Rich Lowry‘s latest contribution to National Review Online puts the federal General Services Administration under the microscope:

A few (but not enough) heads have already rolled at the agency that threw itself an infamous Las Vegas conference that could have been planned by former Tyco CEO Dennis Kozlowski before he went to jail. …

… Charged with supporting federal operations, the GSA turns out to be a cynical wastrel. Prior to the conference, word came down from on high that it should be “over the top” — in other words, in the spirit of an over-the-top era of stimulus, when spending more is always assumed to be better. The GSA spent $6,325 on commemorative coins to reward its employees, fittingly enough, for their work on Recovery Act projects. It’s a wonder that Keynesians aren’t defending the $820,000 conference as a jobs creator, a notion that wouldn’t be any more absurd than the case they make for “shovel-ready” projects and green energy.

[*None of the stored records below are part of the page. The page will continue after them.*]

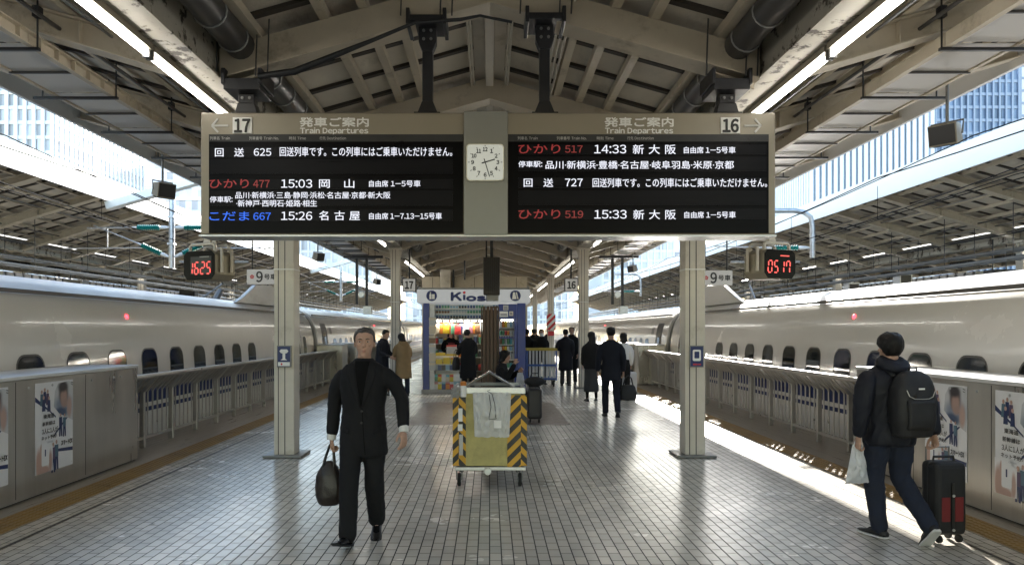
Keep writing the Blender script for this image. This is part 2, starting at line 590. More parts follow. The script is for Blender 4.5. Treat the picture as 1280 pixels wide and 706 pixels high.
# ================================================================== canopies
FR0, FRP = 7.18, 2.925            # first frame in view, frame pitch
SG, SW = .281, .272               # slopes of the gable and of the wings
ZB = 4.08                         # underside of the girders
def zg(x):                        # underside of the gable beam
    return 4.81 - SG * abs(x)
def zw(x):                        # underside of the wing beam
    return 4.10 + SW * (abs(x) - 2.8)
XE = 7.15
def canopy(name, label, k0, k1):
    root = thing(name, label, 'canopy')
    ya, yb = FR0 + FRP * k0 - 1.4, FR0 + FRP * k1 + 1.4
    # deck sheets
    mb = MB()
    t = .05
    D = .27 + .11
    for s in (-1, 1):
        mb.prism([(s * .012, zg(0) + D), (s * 2.86, zg(2.86) + D), (s * 2.86, zg(2.86) + D + t), (s * .012, zg(0) + D + t)], ya, yb, 'y')
        mb.prism([(s * 2.88, zw(2.88) + D), (s * XE, zw(XE) + D), (s * XE, zw(XE) + D + t), (s * 2.88, zw(2.88) + D + t)], ya, yb, 'y')
    mb.build('roof_deck', 'deck', root)
    # dark battens across the slope
    mb = MB()
    n = int((yb - ya) / .731)
    for i in range(n):
        y = ya + .3 + i * .731
        for s in (-1, 1):
            mb.beam((s * .2, y, zg(.2) + D - .018), (s * 2.6, y, zg(2.6) + D - .018), .085, .036)
            mb.beam((s * 3.0, y, zw(3.0) + D - .018), (s * 7.0, y, zw(7.0) + D - .018), .085, .036)
    mb.build('battens', 'batten', root)['kind'] = 'stuff'
    # purlins
    for s in (-1, 1):
        for x in (.9, 1.2, 1.57, 2.2):
            z = zg(x) + .27
            b = MB().box(s * x - .045, s * x + .045, ya, yb, z + .002, z + .012)
            b.box(s * x - .045, s * x - .037, ya, yb, z + .013, z + .09).box(s * x + .037, s * x + .045, ya, yb, z + .013, z + .09)
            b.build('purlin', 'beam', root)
        for x in (3.35, 3.95, 4.55, 5.15, 5.8, 6.45):
            z = zw(x) + .27
            b = MB().box(s * x - .04, s * x + .04, ya, yb, z + .002, z + .012)
            b.box(s * x - .04, s * x - .032, ya, yb, z + .013, z + .09)
            b.build('purlin', 'beam', root)
        # eaves fascia
        z = zw(XE)
        MB().box(s * XE - (.0 if s > 0 else .06), s * XE + (.06 if s > 0 else .0), ya, yb, z - .02, z + .62).build('fascia', 'fascia', root)
        # girder along the columns
        gb = MB().box(s * 2.72 - .17, s * 2.72 + .17, ya, yb, ZB, ZB + .025)
        gb.box(s * 2.72 - .13, s * 2.72 + .13, ya, yb, ZB + .026, ZB + .36)
        gb.box(s * 2.72 - .17, s * 2.72 + .17, ya, yb, ZB + .361, ZB + .385)
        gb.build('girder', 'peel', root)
        # rain pipe with straps
        p = MB().cyl((s * 2.36, ya, 4.39), (s * 2.36, yb, 4.39), .135, n=18)
        pp = p.build('rain_pipe', 'pipe_dark', root, smooth=50)
        st = MB()
        for i in range(int((yb - ya) / .55)):
            y = ya + .2 + i * .55
            st.tube([(s * 2.36 + .142 * math.cos(a), y, 4.39 + .142 * math.sin(a)) for a in [R(d) for d in range(160, 381, 20)]], .008, 5)
        st.build('strap', 'strap', pp)['kind'] = 'stuff'
        # conduits under the wing
        for j, (x, dz, r_) in enumerate(((3.12, .1, .022), (3.2, .1, .018), (3.27, .08, .025), (3.62, .16, .016), (4.12, .1, .02), (5.42, .18, .016), (6.1, .15, .02))):
            z = zw(x) + dz + .02
            MB().cyl((s * x, ya, z), (s * x, yb, z), r_, n=6).build('conduit', 'grey_steel' if j % 2 else 'pipe_dark', root, smooth=60)
    # ridge trim and its conduits
    rb = MB().box(-.05, .05, ya, yb, zg(0) + .15, zg(0) + .34)
    rb.box(-.19, -.06, ya, yb, zg(0) + .30, zg(0) + .325).box(.06, .19, ya, yb, zg(0) + .30, zg(0) + .325)
    rb.build('ridge_beam', 'cream', root)
    for x in (-.24, -.21, .21, .24, .66, .71, .76, .81):
        MB().cyl((x, ya, zg(x) + .235), (x, yb, zg(x) + .235), .014, n=6).build('conduit', 'cream', root, smooth=60)
    # transverse frames
    def gable():
        b = MB()
        w, d = .15, .27
        pts_u = [(-2.56, zg(2.56)), (0, zg(0)), (2.56, zg(2.56))]
        b.prism(pts_u + [(2.56, zg(2.56) + d), (0, zg(0) + d), (-2.56, zg(2.56) + d)], -w + .02, w - .02)
        for s in (-1, 1):
            x0, x1 = (0.0, 2.56)
            b.prism([(s * x0, zg(0) - .018), (s * x1, zg(x1) - .018), (s * x1, zg(x1) - .002), (s * x0, zg(0) - .002)], -w, w)
            # knee plate
            b.prism([(s * 2.1, zg(2.1) - .019), (s * 2.548, zg(2.548) - .019), (s * 2.548, zg(2.548) - .08)], -.012, .012)
        return b
    def wing(s):
        b = MB()
        w, d = .13, .26
        x0, x1 = 2.90, XE - .01
        de = .15
        b.prism([(s * x0, zw(x0)), (s * x1, zw(x1) + d - de), (s * x1, zw(x1) + d), (s * x0, zw(x0) + d)], -.05, .05)
        b.prism([(s * x0, zw(x0) - .018), (s * x1, zw(x1) + d - de - .018), (s * x1, zw(x1) + d - de - .002), (s * x0, zw(x0) - .002)], -w, w)
        b.prism([(s * x0, zw(x0) + d - .02), (s * x1, zw(x1) + d - .02), (s * x1, zw(x1) + d + .001), (s * x0, zw(x0) + d + .001)], -w, w)
        for xs in (3.9, 5.2):
            b.box(s * xs - .006, s * xs + .006, -.12, .12, zw(xs) + .01, zw(xs) + d - .03)
        return b
    gb, wl, wr = gable(), wing(-1), wing(1)
    g0 = w0 = w1 = None
    for k in range(k0, k1 + 1):
        y = FR0 + FRP * k
        if g0 is None:
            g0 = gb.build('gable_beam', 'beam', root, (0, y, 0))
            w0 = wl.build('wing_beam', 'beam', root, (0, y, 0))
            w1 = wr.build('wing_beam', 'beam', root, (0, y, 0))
        else:
            for q in (g0, w0, w1):
                c = q.copy()
                COL.objects.link(c)
                c.parent = root
                c.location = (0, y, 0)
    return root
own = canopy('platform_canopy', 'butterfly canopy of cream steel beams overhead, covering the platform with the kiosk', -14, 33)
far_l = dup(own, (-PC, 0, PZ), label='canopy with white fascia beyond the track 17 train, its underside warmly lit')
far_r = dup(own, (PC, 0, PZ), label='canopy with white fascia and grey underside beyond the track 16 train')

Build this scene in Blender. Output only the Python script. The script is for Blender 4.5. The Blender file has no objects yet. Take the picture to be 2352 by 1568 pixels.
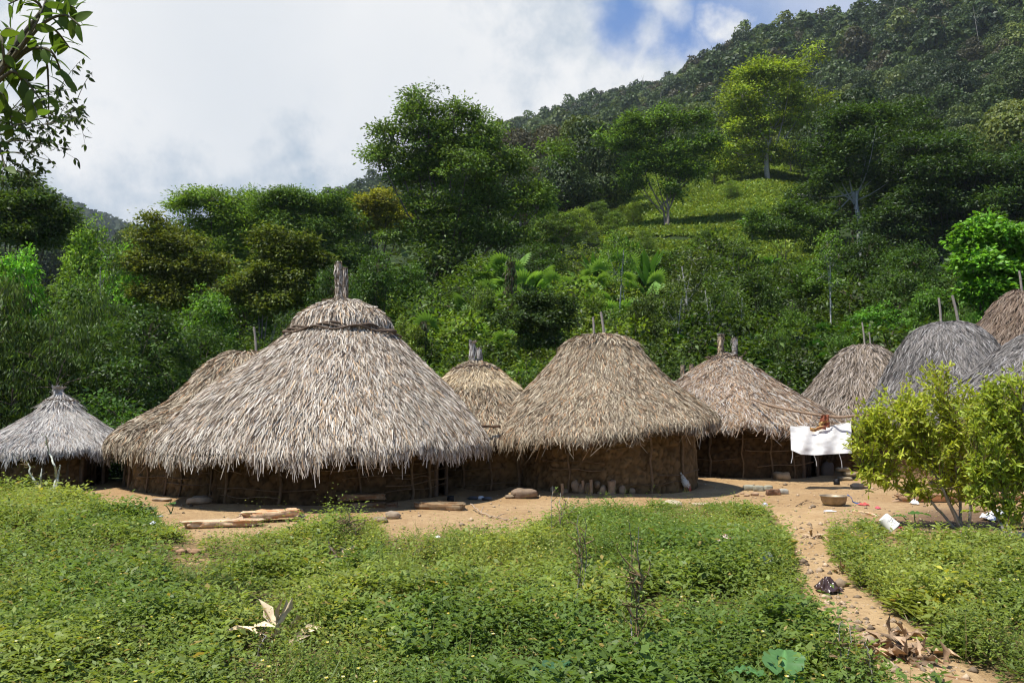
import bpy, math
import numpy as np
PI = math.pi
SC = bpy.context.scene
COL = SC.collection
R = np.random.default_rng(7)

# ------------------------------------------------------------------ camera, sky, sun, exposure
H0, F0 = 1.6, 1800.0
PITCH = math.atan((955 - 784) / F0)
CP, SP = math.cos(PITCH), math.sin(PITCH)
cam_d = bpy.data.cameras.new("camera")
cam = bpy.data.objects.new("camera", cam_d)
COL.objects.link(cam)
cam.location = (0, 0, H0)
cam.rotation_euler = (PI / 2 + PITCH, 0, 0)
cam_d.sensor_width = 36
cam_d.lens = 36 * F0 / 2352
cam_d.clip_start, cam_d.clip_end = 0.1, 8000
SC.camera = cam

SUN_DIR = np.array([-0.34, -0.20, 0.92]); SUN_DIR /= np.linalg.norm(SUN_DIR)
sun_el = math.asin(SUN_DIR[2]); sun_az = math.atan2(SUN_DIR[0], SUN_DIR[1])
sd = bpy.data.lights.new("sun", 'SUN'); sd.energy = 5.0; sd.angle = math.radians(0.55); sd.color = (1, 0.955, 0.88)
so = bpy.data.objects.new("sun", sd); COL.objects.link(so)
so.rotation_euler = (0, 0, 0)
from mathutils import Vector
so.rotation_euler = Vector(SUN_DIR).to_track_quat('Z', 'Y').to_euler()
so.location = (0, 0, 60)
SC.view_settings.view_transform = 'Standard'; SC.view_settings.look = 'None'
SC.view_settings.exposure = 0.48; SC.view_settings.gamma = 1.0
try:
    SC.cycles.use_denoising = True
    SC.cycles.filter_width = 1.15
    SC.cycles.denoiser = 'OPENIMAGEDENOISE'
    SC.cycles.denoising_input_passes = 'RGB_ALBEDO_NORMAL'
    SC.cycles.max_bounces = 6; SC.cycles.diffuse_bounces = 3; SC.cycles.glossy_bounces = 2
    SC.cycles.transmission_bounces = 4; SC.cycles.transparent_max_bounces = 4; SC.cycles.volume_bounces = 1
    SC.cycles.sample_clamp_indirect = 4; SC.cycles.use_adaptive_sampling = True
    SC.cycles.adaptive_threshold = 0.02
    SC.cycles.caustics_reflective = False; SC.cycles.caustics_refractive = False
except Exception as e:
    print(e)

def ray(u, v):
    cx = (u - 1176) / F0; cy = (784 - v) / F0
    return cx, CP - cy * SP, SP + cy * CP
def at(u, v, Y):
    """point whose depth is Y metres, seen where the photograph has it"""
    dx, dy, dz = ray(u, v); t = Y / dy
    return np.array([dx * t, Y, H0 + dz * t])
def gp(u, v, z=0.0):
    """point of the level ground (height z)"""
    dx, dy, dz = ray(u, v); t = (z - H0) / dz
    return np.array([dx * t, dy * t, z])
def proj(x, y, z):
    zz = z - H0
    f = y * CP + zz * SP; up = -y * SP + zz * CP
    f = np.where(f < 0.05, 0.05, f)
    return 1176 + F0 * x / f, 784 - F0 * up / f
def px(Y):
    return Y / F0        # metres per photo unit at depth Y

class NT:
    """tiny helper for node trees"""
    def __init__(s, tree):
        s.t = tree; s.n = tree.nodes; s.l = tree.links; s.n.clear()
    def __call__(s, typ, ins=None, **kw):
        nd = s.n.new(typ)
        for k, v in kw.items(): setattr(nd, k, v)
        for k, v in (ins or {}).items():
            sock = nd.inputs[k]
            if isinstance(v, bpy.types.NodeSocket): s.l.new(v, sock)
            else: sock.default_value = v
        return nd
    def math(s, op, a, b=0.0, c=0.0, clamp=False):
        nd = s('ShaderNodeMath', {0: a, 1: b, 2: c}, operation=op); nd.use_clamp = clamp
        return nd.outputs[0]
    def mrange(s, v, a, b, c=0.0, d=1.0, smooth=True):
        nd = s('ShaderNodeMapRange', {0: v, 1: a, 2: b, 3: c, 4: d})
        nd.interpolation_type = 'SMOOTHSTEP' if smooth else 'LINEAR'
        return nd.outputs[0]
    def mix(s, f, a, b, typ='MIX'):
        nd = s('ShaderNodeMix', {}, data_type='RGBA', blend_type=typ)
        for i, v in ((0, f), (6, a), (7, b)):
            if isinstance(v, bpy.types.NodeSocket): s.l.new(v, nd.inputs[i])
            else: nd.inputs[i].default_value = v if i == 0 or len(v) == 4 else (*v, 1)
        return nd.outputs[2]
    def noise(s, vec, scale, detail=4, rough=0.55, out=0, dist=0.0):
        nd = s('ShaderNodeTexNoise', {'Scale': scale, 'Detail': detail, 'Roughness': rough, 'Distortion': dist})
        if vec is not None: s.l.new(vec, nd.inputs['Vector'])
        return nd.outputs[out]

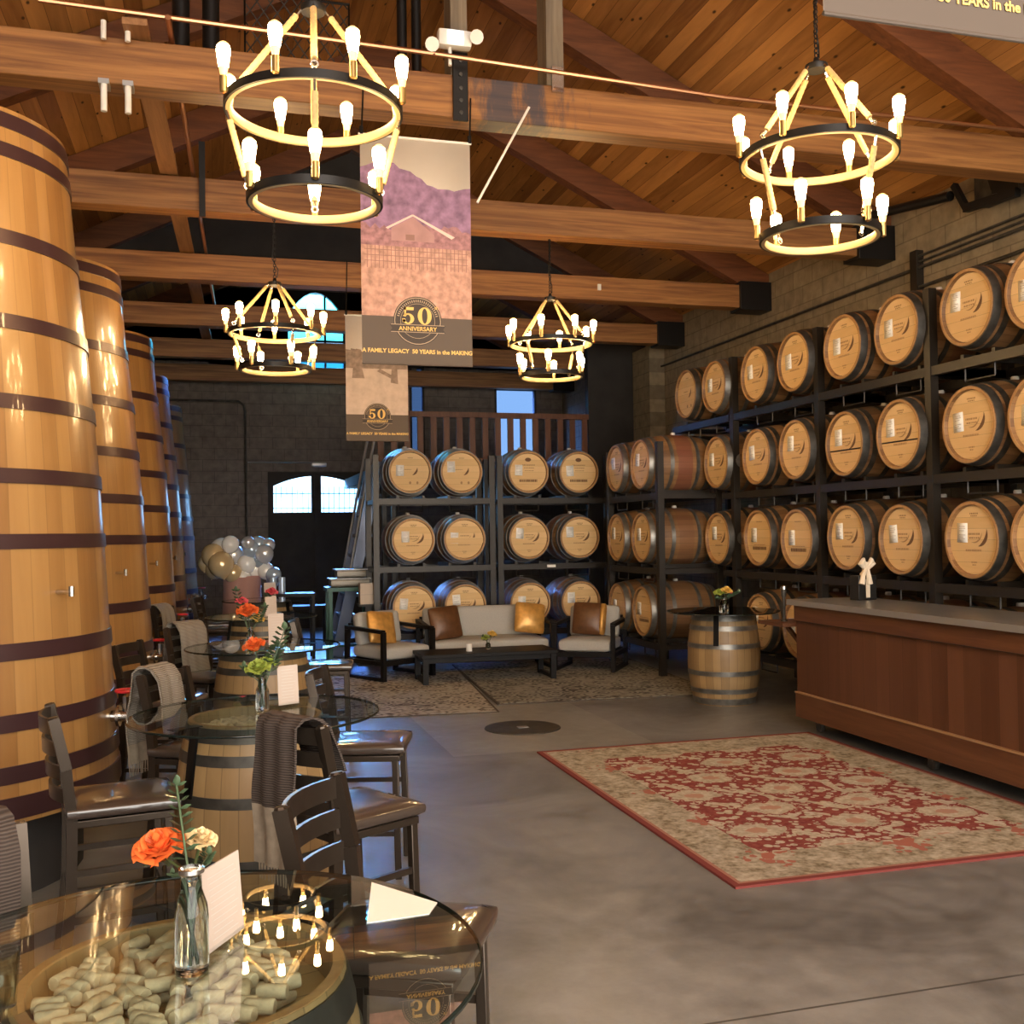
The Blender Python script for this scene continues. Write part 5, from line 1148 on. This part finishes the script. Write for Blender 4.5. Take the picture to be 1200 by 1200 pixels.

Such is the conference’s notoriety that the headline on a recent Las Vegas Sun article was: “Nevada lawmakers don’t want GSA scandal to put Las Vegas in bad light.” The event was the biennial Western Regions Conference of the Public Buildings Service of the GSA, and if that doesn’t sound like a good time, you’ve never partied with the GSA. A great deal of thought was put into how to sidestep and exploit every rule in the interest of gouging the government.

According to an inspector-general report, the GSA undertook two “scouting trips,” five off-site planning meetings, and a “dry run” for the conference. The Osama bin Laden raid might not have been so elaborately planned. Most of this painstaking preparation took place at the four-star M Resort Spa Casino outside Vegas (“the floor-to-ceiling windows offer an incredible view from every room”), where the 300 GSA employees gathered for the conference itself. All told, travel and catering costs for planning alone ran $136,000.